Some recent books on late antiquity that have caught my eye. First up, more on Claudian in Pierre Laurens' La dernière muse latine: Douze lectures poétiques, de Claudien à la génération baroque, reviewed by the State University of Milan's Massimo Gioseffi in BMCR:
The first essay can be taken as a representative example of the
author's interests and methodology. It concentrates on a cycle of seven
Latin (and two Greek) epigrams by Claudius Claudianus, concerning a
crystal ball enclosing a drop of water. According to Laurens, the
epigrams form a unity and do not simply involve the idea of "variation
on a theme", nor are they exploiting the artistic possibilities of the ekphrasis,
as is usually said; indeed, they aim to describe the substance of the
crystal and the unity of the depicted object (according to the
ancients, rock-crystal was ice hardened by excessively intense
freezing). As a consequence, the epigrams try to replace the real
object with words and to create through words an entity as solid and
complicated as the real one, in which hardened ice (crystal) and fluid
ice (water) are mixed together. This means that, according to Laurens,
the nine epigrams are different steps leading the reader to appreciate
how water freezes or ice thaws and the one turns into the other. It
also means that, like the Bible, natural phenomena can be read equally
in two different ways: both literally (a crystal ball enclosing a drop
of water, an extraordinary but futile object) and -- more deeply --
positing that inclusion, mobility and contiguity beget a general
incredulity about the principle of identity, so that readers are forced
to reflect upon the uninterrupted transformations of things into one
another. If this is true, Claudian is not to be regarded any more as a
pure artist or as a follower of the art for art's sake doctrine, but
rather as a philosopher or a didactic poet, interested in the rules
that establish the fluctuation and the progress of ideas, and in
everything that can explain how an abnormal fact becomes normal.
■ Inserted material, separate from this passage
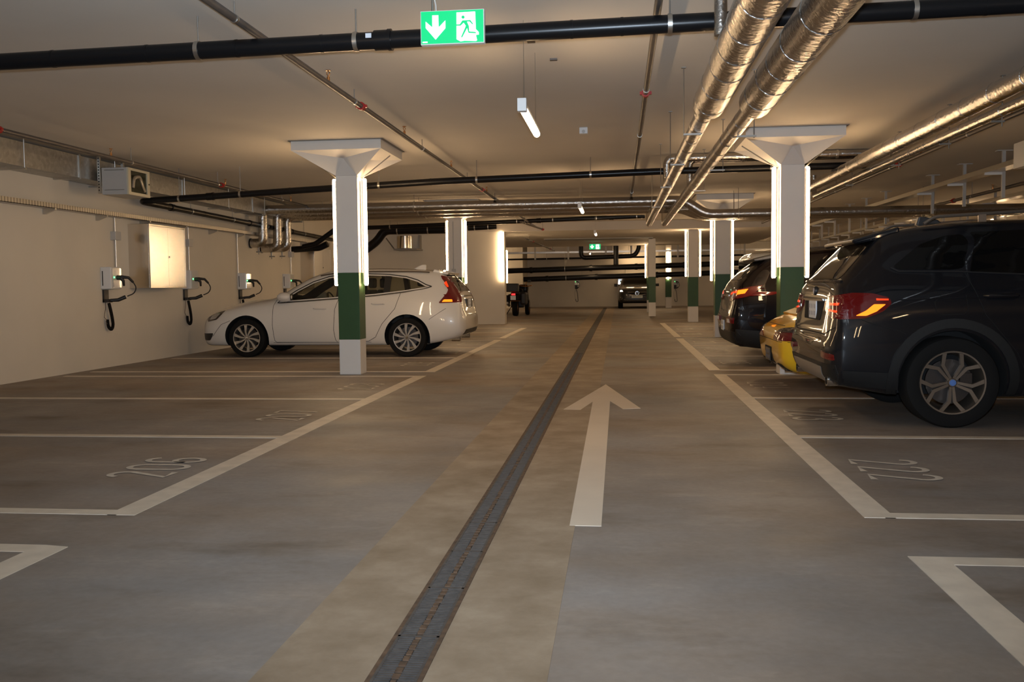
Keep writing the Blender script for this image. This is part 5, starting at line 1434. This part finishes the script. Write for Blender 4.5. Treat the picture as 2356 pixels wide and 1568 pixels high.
# ================================================================== distant black car facing the camera
GL = [(r[0]*.94,)+tuple(v*.975 for v in r[1:]) for r in X3]
gl = Car('suv', 'black parked car facing the camera at the far end of the aisle', (.875, 49.55, 0), -PI/2, GL, mat('black car paint', (.008, .008, .009), .3, coat=1), [(.95, .34, 0), (3.64, .34, 0)], .40)
GLN = GL[-1][0]
for sg in (-1, 1):
    for xw in (.95, 3.64): wheel(gl, xw, sg*.90, .34, .23, .23, sg, 'five')
    hl = gl.patch('head_lamp', [(sg*.82, .80), (sg*.80, .90), (sg*.70, .88), (sg*.54, .77), (sg*.60, .74)], M_SMOKE, 'front', off=.01, res=.06)
    gl.patch('lamp_lens', [(sg*.80, .80), (sg*.79, .87), (sg*.70, .87), (sg*.66, .80)], mat('emissive head lamp lens', (1, 1, 1), .3, emis=(1, .9, .8), es=2.5), 'front', off=.02, res=.06, parent=hl, label='bright head lamp reflector')  # the lens material emits by itself
    gl.line('fog_ring', [(sg*(.74+.055*math.cos(a*PI/6)), .50+.055*math.sin(a*PI/6)) for a in range(13)], M_CHROME, .008, 'front', off=.01)
    m = MB().add([(2.9, sg*.93, 1.05), (2.9, sg*1.10, 1.05), (2.9, sg*1.10, 1.20), (2.9, sg*.93, 1.20), (3.02, sg*.95, 1.07), (3.02, sg*1.07, 1.07), (3.02, sg*1.07, 1.17), (3.02, sg*.95, 1.17)], [(0, 1, 2, 3), (4, 7, 6, 5), (0, 4, 5, 1), (1, 5, 6, 2), (2, 6, 7, 3), (3, 7, 4, 0)])
    obj('mirror', m, M_BLKPL, gl.t, bevel=.02)
gl.patch('windscreen', [(-.66, 1.10), (.66, 1.10), (.60, 1.38), (.52, 1.54), (-.52, 1.54), (-.60, 1.38)], M_TINT, 'front', off=.004, res=.1)
gr = gl.patch('grille', [(-.44, .78), (.44, .78), (.38, .68), (.2, .65), (-.2, .65), (-.38, .68)], M_CAVITY, 'front', off=.006, res=.06)
gl.line('grille_bar', [(-.44, .775), (-.1, .775)], M_CHROME, .014, 'front', off=.014, parent=gr)
gl.line('grille_bar', [(.1, .775), (.44, .775)], M_CHROME, .014, 'front', off=.014, parent=gr)
gl.line('grille_bar', [(-.40, .69), (-.2, .655), (.2, .655), (.40, .69)], M_CHROME, .014, 'front', off=.014, parent=gr)
em = obj('emblem', MB().tube([(GLN+.03, .085*math.cos(a), .735+.085*math.sin(a)) for a in [2*PI*i/24 for i in range(25)]], .011, 6), M_CHROME, gl.t, smooth=True, label='round chrome grille badge')
obj('emblem_star', MB().tube([(GLN+.03, 0, .735), (GLN+.03, 0, .82)], .009, 6).tube([(GLN+.03, 0, .735), (GLN+.03, .074, .693)], .009, 6).tube([(GLN+.03, 0, .735), (GLN+.03, -.074, .693)], .009, 6), M_CHROME, em)
plate(gl, GLN+.02, 0, .565, .52, .12, 1, blocks=1, m=mat('cream plate', (.86, .88, .76), .4))
gl.line('lower_trim', [(-.30, .56), (-.5, .54), (-.62, .42), (-.40, .40), (.40, .40), (.62, .42), (.5, .54), (.30, .56)], M_CHROME, .010, 'front', off=.008)

# ================================================================== light-roofed van behind the right pillar
VN = [
 (0.00, .45,.80, .70,.88, .95,.88, 1.10,.84, 1.55,.76, 1.60),
 (0.06, .35,.86, .70,.94, .95,.93, 1.12,.90, 1.58,.82, 1.66),
 (0.30, .30,.88, .70,.96, .95,.95, 1.12,.92, 1.60,.84, 1.69),
 (3.20, .30,.88, .70,.96, .95,.95, 1.12,.92, 1.60,.84, 1.70),
 (3.60, .30,.88, .70,.96, .95,.95, 1.10,.92, 1.50,.80, 1.60),
 (4.20, .30,.86, .70,.95, .92,.92, 1.02,.86, 1.08,.70, 1.12),
 (4.75, .34,.74, .62,.82, .82,.80, .88,.70, .92,.5, .94)]
van = Car('van', 'dark van with a pale roof behind the right pillar', (2.15, 16.5, 0), 0, VN, mat('beige white paint', (.62, .59, .52), .35, coat=1), [(.95, .33, 0), (3.9, .33, 0)], .40)
for sg in (-1, 1):
    for xw in (.95, 3.9): wheel(van, xw, sg*.93, .33, .22, .22, sg, 'five')
    van.patch('window_glass', [(.12, 1.14), (3.5, 1.14), (3.3, 1.54), (.16, 1.54)], M_TINT, 'side', sg, off=.004, res=.15, round_=.04)
    van.patch('lower_panel', [(.02, .42), (.5, .42), (.5, 1.10), (.02, 1.10)], M_BLACKCAR, 'side', sg, off=.004, res=.15)
van.patch('rear_window', [(-.78, 1.12), (.78, 1.12), (.74, 1.54), (-.74, 1.54)], M_TINT, 'rear', off=.004, res=.12, round_=.05)
van.patch('tailgate', [(-.86, .50), (.86, .50), (.86, 1.08), (-.86, 1.08)], M_BLACKCAR, 'rear', off=.004, res=.12)

# ================================================================== motorbike seen from behind
mt = thing('motorbike', 'black motorbike with a top box seen from behind beside the pale end wall', 'motorbike', (-3.92, 35.6, 0), .0)
def bw(x, y, R, w, lean=0, rzz=0):
    return MB().lathe([(R*.78, -w/2), (R*.93, -w*.5), (R, -w*.2), (R, w*.2), (R*.93, w*.5), (R*.78, w/2)], 'X', (x, y, R), 36, close=True)
rw = obj('rear_wheel', bw(0, 0, .33, .20), M_RUBBER, mt, smooth=True)
obj('rim', MB().lathe([(.25, -.07), (.26, -.07), (.26, .07), (.25, .07)], 'X', (0, 0, .33), 30, close=True).lathe([(.02, -.08), (.07, -.08), (.07, .08), (.02, .08)], 'X', (0, 0, .33), 16, close=True), M_BRASS, rw)
fw_ = obj('front_wheel', bw(.33, 1.35, .31, .15), M_RUBBER, mt, smooth=True)
obj('rim', MB().lathe([(.23, -.05), (.24, -.05), (.24, .05), (.23, .05)], 'X', (.33, 1.35, .31), 30, close=True), M_BRASS, fw_)
obj('engine', MB().box((-.24, .45, .30), (.27, .95, .75)), M_BLKPL, mt, bevel=.06)
obj('fuel_tank', MB().box((-.20, .45, .78), (.24, .95, 1.05)), M_BLACKCAR, mt, bevel=.09)
obj('seat', MB().box((-.15, -.25, .82), (.15, .50, .92)), M_SEAT, mt, bevel=.04)
obj('tail_fairing', MB().box((-.26, -.42, .56), (.24, -.05, .84)), M_BLACKCAR, mt, bevel=.07)
obj('top_box', MB().box((-.36, -.52, .92), (.16, -.08, 1.24)), M_BLKPL, mt, bevel=.04)
obj('side_case', MB().box((.20, -.30, .42), (.46, .20, .92)), M_BLKPL, mt, bevel=.08)
obj('side_case', MB().box((-.46, -.30, .42), (-.22, .20, .80)), M_BLKPL, mt, bevel=.08)
obj('tail_light', MB().box((-.10, -.44, .80), (.04, -.42, .86)), mat('red bike lamp', (.8, .02, .02), .3, emis=(1, .02, .02), es=3), mt)
p_ = obj('number_plate', MB().box((-.14, -.45, .62), (.06, -.435, .78)), M_PLATE, mt)
obj('handlebar', MB().tube([(-.32, .85, 1.10), (0, 1.0, 1.16), (.32, .95, 1.12), (.56, .80, 1.16)], .018, 8).tube([(.30, .88, 1.12), (.34, .9, 1.28), (.42, .88, 1.32)], .010, 6), M_BRASS, mt, smooth=True)
obj('mirror', MB().box((.38, .86, 1.28), (.52, .90, 1.37)), M_BLKPL, mt, bevel=.02)
obj('headlight_fairing', MB().box((.0, 1.0, .88), (.38, 1.35, 1.20)), M_BLACKCAR, mt, bevel=.08)
obj('crash_bar', MB().tube([(.24, .5, .60), (.34, .35, .78), (.42, .3, .82)], .014, 6).tube([(-.16, -.44, .58), (.24, -.40, .58)], .010, 6), M_BRASS, mt, smooth=True)
obj('exhaust', MB().tube([(-.28, -.35, .50), (-.28, .3, .40)], .05, 12), M_DARKZINC, mt, smooth=True)
obj('side_stand', MB().tube([(-.2, .35, .35), (-.42, .40, .01)], .014, 6), M_BLKPL, mt)
obj('fork', MB().tube([(.27, 1.35, .31), (.22, 1.05, .95)], .025, 8).tube([(.41, 1.35, .31), (.36, 1.05, .95)], .025, 8), M_DARKZINC, mt, smooth=True)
The second is Karin Mosig-Walburg's Römer und Perser: vom 3. Jahrhundert bis zum Jahr 363 n. Chr reviewed by M. Weiskopf also at BMCR:
Chapter 5 discusses the beginnings of a more serious conflict, one
ending with a status quo ante following the failure of Sasanian
thrusts. Modern reconstructions of events present a variety of
sequences (p. 193), but Mosig-Walburg takes as her fixed point the
death of Constantine I (22 May 337): Shapur II's military preparations
are assigned to the year 1 October 336-30 September 337, and the date
of Shapur's embassy requesting the abolition of the 298 treaty to late
spring of 337. The tipping point for Shapur (pp.235-239) was his
concern over Constantine's plans to reorganize imperial administration,
including the creation of a special command, "rex", assigned to
Hanniballianus, placing him atop allied--and restive--minor kings and
satraps. General Narseh's defeat by Rome at Amida and Shapur's failed
siege of Nisibis permitted the continuation of an unsteady peace at the
end of 337, when neither side could continue the fight. Chapter 6
removes the force of Eusebius' desire to make Constantine a
prototypical Christian emperor. Mosig-Walburg argues that neither
Constantine nor Constantius thought in terms of a 'crusade', at best a
modern retrojection of later religious tensions.
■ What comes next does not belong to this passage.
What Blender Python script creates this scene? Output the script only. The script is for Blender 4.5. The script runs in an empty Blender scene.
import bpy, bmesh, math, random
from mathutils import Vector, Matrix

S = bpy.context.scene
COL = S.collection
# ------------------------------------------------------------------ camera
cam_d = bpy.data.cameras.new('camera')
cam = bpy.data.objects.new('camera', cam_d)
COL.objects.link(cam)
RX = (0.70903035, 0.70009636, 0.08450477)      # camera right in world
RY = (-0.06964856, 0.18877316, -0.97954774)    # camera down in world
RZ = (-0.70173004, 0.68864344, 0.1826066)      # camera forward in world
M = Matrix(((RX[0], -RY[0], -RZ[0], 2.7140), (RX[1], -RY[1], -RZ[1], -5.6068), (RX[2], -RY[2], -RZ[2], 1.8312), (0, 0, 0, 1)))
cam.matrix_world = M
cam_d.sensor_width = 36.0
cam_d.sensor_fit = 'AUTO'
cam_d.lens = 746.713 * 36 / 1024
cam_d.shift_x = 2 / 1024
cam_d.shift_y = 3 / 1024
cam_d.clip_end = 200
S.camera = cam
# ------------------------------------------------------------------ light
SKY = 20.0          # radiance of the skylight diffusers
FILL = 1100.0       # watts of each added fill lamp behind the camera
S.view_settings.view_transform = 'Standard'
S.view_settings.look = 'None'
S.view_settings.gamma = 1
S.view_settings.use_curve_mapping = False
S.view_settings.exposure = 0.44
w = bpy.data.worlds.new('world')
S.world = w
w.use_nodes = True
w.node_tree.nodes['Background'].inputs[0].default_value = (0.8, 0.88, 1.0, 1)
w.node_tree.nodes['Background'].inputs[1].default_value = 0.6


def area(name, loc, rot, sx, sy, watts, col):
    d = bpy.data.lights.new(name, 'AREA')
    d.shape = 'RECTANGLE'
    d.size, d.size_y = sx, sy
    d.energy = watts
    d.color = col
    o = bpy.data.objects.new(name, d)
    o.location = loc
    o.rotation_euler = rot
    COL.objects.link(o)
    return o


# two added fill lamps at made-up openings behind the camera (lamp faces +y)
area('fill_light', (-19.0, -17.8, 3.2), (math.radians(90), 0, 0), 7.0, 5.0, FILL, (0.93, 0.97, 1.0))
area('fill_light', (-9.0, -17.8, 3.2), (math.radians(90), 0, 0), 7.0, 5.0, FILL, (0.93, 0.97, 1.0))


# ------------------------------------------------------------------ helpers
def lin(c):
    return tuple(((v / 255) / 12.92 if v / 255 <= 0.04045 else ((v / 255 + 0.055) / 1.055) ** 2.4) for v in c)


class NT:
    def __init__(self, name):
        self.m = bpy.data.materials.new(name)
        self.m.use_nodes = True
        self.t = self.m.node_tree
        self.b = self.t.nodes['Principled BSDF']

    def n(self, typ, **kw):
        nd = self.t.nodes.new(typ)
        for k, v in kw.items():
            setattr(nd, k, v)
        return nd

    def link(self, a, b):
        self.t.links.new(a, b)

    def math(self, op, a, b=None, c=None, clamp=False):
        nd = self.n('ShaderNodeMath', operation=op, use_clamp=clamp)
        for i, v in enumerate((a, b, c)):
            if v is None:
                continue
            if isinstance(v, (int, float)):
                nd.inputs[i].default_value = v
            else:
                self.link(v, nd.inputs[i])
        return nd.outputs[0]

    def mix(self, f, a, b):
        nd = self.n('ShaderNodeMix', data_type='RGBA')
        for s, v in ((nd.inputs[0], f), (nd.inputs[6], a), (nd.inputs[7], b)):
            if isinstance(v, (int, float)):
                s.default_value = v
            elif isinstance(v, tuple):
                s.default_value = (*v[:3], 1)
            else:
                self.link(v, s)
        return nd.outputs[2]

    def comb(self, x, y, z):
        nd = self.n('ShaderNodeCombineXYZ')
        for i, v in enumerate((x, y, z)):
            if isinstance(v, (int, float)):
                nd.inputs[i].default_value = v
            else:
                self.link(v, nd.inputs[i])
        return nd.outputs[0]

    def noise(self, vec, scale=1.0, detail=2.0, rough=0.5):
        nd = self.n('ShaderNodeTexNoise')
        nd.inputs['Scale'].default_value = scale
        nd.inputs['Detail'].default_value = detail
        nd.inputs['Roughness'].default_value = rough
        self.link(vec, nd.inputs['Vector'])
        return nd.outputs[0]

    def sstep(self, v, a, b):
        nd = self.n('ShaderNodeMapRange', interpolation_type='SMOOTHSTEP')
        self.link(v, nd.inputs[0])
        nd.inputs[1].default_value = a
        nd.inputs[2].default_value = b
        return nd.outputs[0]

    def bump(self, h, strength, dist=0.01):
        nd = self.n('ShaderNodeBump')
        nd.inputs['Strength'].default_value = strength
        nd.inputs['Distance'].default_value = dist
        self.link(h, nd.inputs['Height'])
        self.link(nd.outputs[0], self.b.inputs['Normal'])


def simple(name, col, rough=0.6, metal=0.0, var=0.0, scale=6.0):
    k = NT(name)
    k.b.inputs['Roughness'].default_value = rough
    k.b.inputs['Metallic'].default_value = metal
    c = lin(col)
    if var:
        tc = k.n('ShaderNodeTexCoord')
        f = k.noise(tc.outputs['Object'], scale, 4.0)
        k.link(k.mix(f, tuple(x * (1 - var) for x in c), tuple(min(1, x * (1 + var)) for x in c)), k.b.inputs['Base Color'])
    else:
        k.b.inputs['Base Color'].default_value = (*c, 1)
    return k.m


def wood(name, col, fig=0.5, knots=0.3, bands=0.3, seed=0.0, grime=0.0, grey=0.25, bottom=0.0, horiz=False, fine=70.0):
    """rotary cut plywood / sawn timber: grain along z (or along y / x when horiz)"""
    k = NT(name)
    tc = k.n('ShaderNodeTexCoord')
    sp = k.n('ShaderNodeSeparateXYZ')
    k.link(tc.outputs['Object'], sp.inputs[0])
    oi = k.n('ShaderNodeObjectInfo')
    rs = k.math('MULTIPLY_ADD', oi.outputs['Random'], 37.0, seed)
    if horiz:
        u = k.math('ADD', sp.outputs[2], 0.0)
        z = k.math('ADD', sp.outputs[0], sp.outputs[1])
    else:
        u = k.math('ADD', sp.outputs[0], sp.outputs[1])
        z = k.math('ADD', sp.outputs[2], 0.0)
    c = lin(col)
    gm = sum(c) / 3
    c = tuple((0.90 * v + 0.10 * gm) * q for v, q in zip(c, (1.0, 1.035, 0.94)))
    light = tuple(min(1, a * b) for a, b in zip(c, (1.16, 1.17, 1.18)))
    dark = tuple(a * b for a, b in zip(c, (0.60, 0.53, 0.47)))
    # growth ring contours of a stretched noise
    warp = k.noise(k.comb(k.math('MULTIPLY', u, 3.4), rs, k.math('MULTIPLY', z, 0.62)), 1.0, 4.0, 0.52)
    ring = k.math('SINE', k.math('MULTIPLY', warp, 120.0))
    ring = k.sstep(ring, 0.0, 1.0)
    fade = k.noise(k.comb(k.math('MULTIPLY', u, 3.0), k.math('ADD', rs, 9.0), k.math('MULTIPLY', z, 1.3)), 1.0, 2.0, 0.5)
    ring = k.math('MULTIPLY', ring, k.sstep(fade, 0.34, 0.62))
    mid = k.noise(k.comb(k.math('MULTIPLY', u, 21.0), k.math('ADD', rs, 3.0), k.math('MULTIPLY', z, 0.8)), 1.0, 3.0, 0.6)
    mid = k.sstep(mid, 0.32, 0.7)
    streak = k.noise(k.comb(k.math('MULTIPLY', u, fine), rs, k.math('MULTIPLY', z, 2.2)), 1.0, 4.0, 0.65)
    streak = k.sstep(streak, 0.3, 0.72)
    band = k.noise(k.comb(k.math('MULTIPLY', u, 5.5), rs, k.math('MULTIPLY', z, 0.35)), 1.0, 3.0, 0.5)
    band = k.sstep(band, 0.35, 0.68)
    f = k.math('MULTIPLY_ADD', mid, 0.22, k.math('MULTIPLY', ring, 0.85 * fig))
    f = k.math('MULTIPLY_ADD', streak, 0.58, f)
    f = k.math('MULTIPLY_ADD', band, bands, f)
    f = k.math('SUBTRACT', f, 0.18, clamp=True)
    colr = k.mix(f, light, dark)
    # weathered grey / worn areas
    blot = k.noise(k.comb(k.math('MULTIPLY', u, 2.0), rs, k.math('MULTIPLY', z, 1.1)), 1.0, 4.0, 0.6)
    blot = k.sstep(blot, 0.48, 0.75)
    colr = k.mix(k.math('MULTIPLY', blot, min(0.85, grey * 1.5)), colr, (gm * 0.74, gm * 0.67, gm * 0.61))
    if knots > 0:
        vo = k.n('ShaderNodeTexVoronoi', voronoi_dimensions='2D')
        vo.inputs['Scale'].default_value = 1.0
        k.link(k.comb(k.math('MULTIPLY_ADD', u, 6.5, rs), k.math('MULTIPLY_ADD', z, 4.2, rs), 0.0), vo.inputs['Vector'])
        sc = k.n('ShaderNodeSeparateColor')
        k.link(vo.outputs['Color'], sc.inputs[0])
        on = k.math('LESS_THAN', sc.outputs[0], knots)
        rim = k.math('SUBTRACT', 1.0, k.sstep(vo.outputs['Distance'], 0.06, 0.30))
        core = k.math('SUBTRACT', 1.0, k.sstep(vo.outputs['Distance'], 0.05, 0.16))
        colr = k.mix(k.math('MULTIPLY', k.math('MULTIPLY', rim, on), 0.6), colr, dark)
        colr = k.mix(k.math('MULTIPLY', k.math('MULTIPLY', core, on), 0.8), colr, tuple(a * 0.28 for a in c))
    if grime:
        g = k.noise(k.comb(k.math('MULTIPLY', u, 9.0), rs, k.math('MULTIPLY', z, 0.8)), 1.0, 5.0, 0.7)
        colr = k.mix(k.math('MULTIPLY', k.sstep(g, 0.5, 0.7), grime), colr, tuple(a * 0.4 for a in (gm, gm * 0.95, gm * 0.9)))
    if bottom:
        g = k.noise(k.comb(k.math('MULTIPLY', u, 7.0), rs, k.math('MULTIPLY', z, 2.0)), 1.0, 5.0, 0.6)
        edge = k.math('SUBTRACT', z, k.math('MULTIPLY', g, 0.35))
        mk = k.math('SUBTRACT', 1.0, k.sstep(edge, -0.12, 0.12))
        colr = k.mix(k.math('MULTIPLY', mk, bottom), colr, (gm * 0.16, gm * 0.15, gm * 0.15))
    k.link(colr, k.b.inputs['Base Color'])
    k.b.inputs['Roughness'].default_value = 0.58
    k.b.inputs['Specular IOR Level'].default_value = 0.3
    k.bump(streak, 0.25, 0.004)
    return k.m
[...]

And finally at BMCR, The History of Zonaras from Alexander Severus to the Death of Theodosius the Great reviewed by Ohio State's Anthony Kaldellis:
In the early- to mid-twelfth century, Ioannes Zonaras wrote a
historical epitome that covered sacred and Jewish history down to
Titus' capture of Jerusalem (in six books) and then Roman history from
the kings to the death of Alexios I Komnenos in 1118 AD (in another
twelve books). In addition to Zonaras' prologue and postscript,
Banchich and Lane have here translated books 12.15-35 and 13.1-19,
which contain a continuous narrative of the years 235-395 AD and are
based on a number of now-lost sources. In a brief introduction,
Banchich reviews the facts of Zonaras' life and the state of the
scholarship on the question of his sources. The bulk of the book
consists of his commentary on the two translated sections of the
history, which includes information about people and events, references
to the most proximate surviving sources for the period, and
supplementary translations of corresponding passages in Byzantine
sources that preserve similar or divergent traditions to those in
Zonaras. These translations in the commentary are printed in parallel
columns when it is warranted. The commentary does not aim to present
recent scholarship on the events of this period (which would have been
a vast and not especially useful undertaking in this context). The
research into the late antique and Byzantine historiographical
tradition is thorough and spot-checks indicate that the translations,
both of Zonaras and the other sources, are reliable. Anyone who has
worked with these sources will appreciate the depth and range of the
labor required to produce a usable commentary such as this. The book
makes a valuable contribution to the study of the historiographical
tradition and its sources, and will also provide a new angle of study
for those interested in the history of those years, especially the
obscure events of the mid-third and early fourth centuries. The readers
of this Review need not be reminded how often "late," i.e., Byzantine,
sources provide unexpectedly crucial evidence for antiquity.